**Request**
Copy the records below verbatim, from the first line through the line containing "COL = SC.collection", inclusive, and output nothing else.

**Supplied records**
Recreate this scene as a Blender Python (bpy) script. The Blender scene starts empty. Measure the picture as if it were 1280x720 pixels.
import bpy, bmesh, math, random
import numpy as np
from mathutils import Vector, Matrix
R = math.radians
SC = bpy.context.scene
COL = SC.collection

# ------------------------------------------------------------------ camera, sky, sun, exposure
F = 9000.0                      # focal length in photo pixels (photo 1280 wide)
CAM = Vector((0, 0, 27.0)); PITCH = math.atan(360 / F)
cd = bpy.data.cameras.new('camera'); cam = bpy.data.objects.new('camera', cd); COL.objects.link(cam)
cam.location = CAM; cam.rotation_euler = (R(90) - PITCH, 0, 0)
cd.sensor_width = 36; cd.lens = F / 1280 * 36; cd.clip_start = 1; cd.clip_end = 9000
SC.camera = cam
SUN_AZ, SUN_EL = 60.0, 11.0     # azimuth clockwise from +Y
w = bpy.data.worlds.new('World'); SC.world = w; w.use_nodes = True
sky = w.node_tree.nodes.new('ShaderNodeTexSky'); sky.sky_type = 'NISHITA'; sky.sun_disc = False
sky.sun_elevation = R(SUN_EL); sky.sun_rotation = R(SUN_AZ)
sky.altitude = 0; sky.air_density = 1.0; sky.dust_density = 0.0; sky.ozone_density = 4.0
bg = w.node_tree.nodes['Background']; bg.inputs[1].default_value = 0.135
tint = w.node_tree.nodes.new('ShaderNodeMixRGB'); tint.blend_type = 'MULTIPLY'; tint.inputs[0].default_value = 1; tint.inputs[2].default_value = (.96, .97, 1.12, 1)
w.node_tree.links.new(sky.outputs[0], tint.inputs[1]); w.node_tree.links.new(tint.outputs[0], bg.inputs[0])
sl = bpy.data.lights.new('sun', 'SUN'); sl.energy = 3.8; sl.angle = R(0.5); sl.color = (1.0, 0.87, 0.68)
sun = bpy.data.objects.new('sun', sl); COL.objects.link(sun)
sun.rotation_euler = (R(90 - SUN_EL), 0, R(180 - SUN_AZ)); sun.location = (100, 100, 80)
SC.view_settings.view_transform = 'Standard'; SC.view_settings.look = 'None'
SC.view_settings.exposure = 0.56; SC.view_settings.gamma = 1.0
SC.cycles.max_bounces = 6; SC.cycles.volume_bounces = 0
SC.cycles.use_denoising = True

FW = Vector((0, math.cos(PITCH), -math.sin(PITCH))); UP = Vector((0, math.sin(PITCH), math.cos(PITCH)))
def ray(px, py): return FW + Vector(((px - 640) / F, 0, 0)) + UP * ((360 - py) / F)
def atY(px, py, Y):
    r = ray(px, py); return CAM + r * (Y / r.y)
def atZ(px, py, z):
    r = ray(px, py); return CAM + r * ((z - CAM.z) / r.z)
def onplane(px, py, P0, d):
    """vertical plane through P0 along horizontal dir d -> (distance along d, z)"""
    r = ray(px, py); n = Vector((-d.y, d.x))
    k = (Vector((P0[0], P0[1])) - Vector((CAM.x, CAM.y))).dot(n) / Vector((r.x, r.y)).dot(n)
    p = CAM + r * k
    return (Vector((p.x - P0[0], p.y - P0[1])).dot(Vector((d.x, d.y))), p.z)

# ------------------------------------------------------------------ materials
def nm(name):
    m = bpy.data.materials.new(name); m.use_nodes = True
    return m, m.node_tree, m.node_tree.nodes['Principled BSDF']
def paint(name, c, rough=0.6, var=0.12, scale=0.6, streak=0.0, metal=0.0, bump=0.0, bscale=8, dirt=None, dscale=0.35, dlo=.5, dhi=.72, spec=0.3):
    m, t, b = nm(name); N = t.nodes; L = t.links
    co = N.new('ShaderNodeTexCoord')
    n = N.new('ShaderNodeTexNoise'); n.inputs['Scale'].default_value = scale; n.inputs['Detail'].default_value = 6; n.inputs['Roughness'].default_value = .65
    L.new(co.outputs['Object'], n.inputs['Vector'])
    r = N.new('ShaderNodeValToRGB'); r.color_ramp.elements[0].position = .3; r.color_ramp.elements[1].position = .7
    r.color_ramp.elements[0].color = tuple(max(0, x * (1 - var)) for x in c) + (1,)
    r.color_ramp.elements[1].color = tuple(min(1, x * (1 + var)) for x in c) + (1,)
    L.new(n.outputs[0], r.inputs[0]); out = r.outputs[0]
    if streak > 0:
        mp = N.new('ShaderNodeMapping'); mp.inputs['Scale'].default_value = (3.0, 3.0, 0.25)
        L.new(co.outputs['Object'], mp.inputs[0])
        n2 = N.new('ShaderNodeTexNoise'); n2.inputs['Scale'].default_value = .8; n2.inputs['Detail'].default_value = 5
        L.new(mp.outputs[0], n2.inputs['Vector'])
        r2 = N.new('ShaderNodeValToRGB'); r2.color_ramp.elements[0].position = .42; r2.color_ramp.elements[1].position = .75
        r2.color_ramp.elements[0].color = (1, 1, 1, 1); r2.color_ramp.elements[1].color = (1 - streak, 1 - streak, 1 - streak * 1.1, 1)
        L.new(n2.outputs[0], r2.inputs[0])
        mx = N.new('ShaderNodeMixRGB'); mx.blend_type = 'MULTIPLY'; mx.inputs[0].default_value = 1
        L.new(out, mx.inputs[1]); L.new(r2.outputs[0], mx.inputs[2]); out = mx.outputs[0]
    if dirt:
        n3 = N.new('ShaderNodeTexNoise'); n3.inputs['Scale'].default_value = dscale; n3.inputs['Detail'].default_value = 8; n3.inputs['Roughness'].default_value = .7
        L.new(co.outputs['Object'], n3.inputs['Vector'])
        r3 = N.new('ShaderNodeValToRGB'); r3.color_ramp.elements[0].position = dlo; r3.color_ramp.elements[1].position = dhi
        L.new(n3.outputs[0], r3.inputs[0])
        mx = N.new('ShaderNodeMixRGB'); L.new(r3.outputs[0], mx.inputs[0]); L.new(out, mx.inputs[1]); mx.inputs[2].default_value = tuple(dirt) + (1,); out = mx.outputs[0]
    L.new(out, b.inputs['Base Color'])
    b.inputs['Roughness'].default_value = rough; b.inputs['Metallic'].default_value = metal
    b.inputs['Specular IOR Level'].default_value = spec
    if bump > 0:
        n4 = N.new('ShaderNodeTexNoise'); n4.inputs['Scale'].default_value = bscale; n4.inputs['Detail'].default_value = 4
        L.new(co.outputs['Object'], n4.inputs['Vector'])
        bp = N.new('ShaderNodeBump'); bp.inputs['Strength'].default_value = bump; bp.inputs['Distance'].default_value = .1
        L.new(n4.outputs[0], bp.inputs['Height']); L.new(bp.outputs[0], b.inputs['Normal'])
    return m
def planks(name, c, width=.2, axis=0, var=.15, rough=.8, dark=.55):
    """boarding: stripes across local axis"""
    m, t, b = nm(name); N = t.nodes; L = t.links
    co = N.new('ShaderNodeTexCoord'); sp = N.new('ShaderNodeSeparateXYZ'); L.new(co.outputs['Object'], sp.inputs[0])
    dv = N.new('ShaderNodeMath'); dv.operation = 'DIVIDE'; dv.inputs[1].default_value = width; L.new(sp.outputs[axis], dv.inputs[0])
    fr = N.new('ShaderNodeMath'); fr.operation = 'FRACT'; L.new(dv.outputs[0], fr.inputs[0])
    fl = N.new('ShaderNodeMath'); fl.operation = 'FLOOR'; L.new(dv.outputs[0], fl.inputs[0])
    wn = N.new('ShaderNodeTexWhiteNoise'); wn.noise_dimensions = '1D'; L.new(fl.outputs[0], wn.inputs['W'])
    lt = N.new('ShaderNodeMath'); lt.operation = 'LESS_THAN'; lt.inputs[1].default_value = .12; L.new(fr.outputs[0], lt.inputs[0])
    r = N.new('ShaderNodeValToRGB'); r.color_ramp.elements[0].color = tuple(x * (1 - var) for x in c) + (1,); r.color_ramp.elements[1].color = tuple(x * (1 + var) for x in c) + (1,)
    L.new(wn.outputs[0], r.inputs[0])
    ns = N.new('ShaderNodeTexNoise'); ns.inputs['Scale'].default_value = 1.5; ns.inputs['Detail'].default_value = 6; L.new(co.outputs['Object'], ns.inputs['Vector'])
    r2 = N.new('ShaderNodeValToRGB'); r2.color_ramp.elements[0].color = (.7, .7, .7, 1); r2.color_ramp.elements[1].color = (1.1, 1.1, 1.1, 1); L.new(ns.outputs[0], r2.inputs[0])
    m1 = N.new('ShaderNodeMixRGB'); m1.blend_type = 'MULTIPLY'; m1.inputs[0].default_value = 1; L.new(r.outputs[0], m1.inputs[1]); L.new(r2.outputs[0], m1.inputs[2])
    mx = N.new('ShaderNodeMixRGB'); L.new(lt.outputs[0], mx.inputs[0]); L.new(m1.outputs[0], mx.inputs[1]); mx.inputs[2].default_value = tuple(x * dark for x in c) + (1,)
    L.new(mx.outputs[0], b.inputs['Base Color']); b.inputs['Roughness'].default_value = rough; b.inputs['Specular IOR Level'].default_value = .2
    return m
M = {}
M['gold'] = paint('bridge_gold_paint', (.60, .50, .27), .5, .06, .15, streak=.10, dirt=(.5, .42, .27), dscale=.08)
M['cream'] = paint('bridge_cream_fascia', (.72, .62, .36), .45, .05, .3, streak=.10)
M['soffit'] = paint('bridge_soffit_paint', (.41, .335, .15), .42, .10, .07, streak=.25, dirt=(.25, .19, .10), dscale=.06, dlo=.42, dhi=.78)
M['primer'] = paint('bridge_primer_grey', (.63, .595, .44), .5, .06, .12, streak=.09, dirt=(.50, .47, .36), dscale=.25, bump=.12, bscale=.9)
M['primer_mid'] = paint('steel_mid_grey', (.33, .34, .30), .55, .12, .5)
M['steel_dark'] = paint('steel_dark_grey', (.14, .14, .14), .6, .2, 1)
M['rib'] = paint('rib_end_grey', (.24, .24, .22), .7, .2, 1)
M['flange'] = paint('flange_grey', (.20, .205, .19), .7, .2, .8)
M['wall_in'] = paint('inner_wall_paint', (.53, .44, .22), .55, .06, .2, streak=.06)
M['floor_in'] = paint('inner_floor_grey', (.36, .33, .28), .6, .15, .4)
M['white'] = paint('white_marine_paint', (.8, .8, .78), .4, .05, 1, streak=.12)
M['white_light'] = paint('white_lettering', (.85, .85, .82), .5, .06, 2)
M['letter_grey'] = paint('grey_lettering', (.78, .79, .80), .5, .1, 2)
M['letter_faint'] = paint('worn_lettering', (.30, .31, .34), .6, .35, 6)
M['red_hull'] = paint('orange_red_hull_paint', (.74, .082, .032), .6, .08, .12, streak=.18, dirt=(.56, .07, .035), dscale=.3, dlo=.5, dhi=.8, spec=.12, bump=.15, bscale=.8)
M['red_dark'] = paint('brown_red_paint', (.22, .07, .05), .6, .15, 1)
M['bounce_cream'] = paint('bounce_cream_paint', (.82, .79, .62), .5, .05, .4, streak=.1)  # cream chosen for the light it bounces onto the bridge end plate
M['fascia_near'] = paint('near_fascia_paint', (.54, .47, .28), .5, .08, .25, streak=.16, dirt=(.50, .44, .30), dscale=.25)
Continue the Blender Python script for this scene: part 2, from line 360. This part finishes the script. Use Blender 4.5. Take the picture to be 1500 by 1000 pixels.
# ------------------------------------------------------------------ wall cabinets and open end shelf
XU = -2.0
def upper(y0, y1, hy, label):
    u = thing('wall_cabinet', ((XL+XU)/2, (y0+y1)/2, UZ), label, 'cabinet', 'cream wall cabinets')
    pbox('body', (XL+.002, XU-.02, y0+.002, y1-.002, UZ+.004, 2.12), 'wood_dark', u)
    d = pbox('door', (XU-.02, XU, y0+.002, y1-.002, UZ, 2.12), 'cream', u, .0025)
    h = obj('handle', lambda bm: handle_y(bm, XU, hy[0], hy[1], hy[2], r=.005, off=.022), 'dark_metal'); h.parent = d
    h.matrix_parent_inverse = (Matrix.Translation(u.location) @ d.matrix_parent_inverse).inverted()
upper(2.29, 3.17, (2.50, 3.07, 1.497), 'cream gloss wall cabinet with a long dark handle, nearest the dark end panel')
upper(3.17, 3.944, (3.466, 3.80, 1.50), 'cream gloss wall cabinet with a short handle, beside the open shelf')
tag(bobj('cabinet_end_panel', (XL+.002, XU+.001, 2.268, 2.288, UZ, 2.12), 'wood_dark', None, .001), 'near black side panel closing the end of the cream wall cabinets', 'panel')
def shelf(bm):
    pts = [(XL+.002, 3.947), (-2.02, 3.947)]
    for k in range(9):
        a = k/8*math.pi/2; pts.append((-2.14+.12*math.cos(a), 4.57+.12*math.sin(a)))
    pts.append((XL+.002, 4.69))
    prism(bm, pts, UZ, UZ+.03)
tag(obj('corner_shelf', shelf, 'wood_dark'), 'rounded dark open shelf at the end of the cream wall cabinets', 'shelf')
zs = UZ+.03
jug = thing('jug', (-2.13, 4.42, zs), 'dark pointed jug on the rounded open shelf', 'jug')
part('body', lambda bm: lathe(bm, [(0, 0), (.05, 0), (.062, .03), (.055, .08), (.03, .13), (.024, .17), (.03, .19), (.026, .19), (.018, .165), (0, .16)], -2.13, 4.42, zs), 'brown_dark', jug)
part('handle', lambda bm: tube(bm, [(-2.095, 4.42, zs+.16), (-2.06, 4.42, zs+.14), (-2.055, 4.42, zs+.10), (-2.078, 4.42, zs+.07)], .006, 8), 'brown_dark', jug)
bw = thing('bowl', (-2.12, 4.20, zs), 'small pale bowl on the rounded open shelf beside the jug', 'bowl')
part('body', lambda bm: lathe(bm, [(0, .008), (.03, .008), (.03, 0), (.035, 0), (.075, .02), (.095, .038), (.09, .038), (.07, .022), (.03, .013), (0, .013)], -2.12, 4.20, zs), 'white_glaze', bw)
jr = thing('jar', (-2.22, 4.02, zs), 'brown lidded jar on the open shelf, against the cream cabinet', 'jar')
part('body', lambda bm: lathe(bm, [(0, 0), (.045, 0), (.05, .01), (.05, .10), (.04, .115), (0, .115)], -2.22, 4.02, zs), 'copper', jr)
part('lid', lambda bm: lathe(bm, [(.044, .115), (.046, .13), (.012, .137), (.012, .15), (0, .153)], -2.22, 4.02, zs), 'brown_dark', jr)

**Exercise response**
Recreate this scene as a Blender Python (bpy) script. The Blender scene starts empty. Measure the picture as if it were 1280x720 pixels.
import bpy, bmesh, math, random
import numpy as np
from mathutils import Vector, Matrix
R = math.radians
SC = bpy.context.scene
COL = SC.collection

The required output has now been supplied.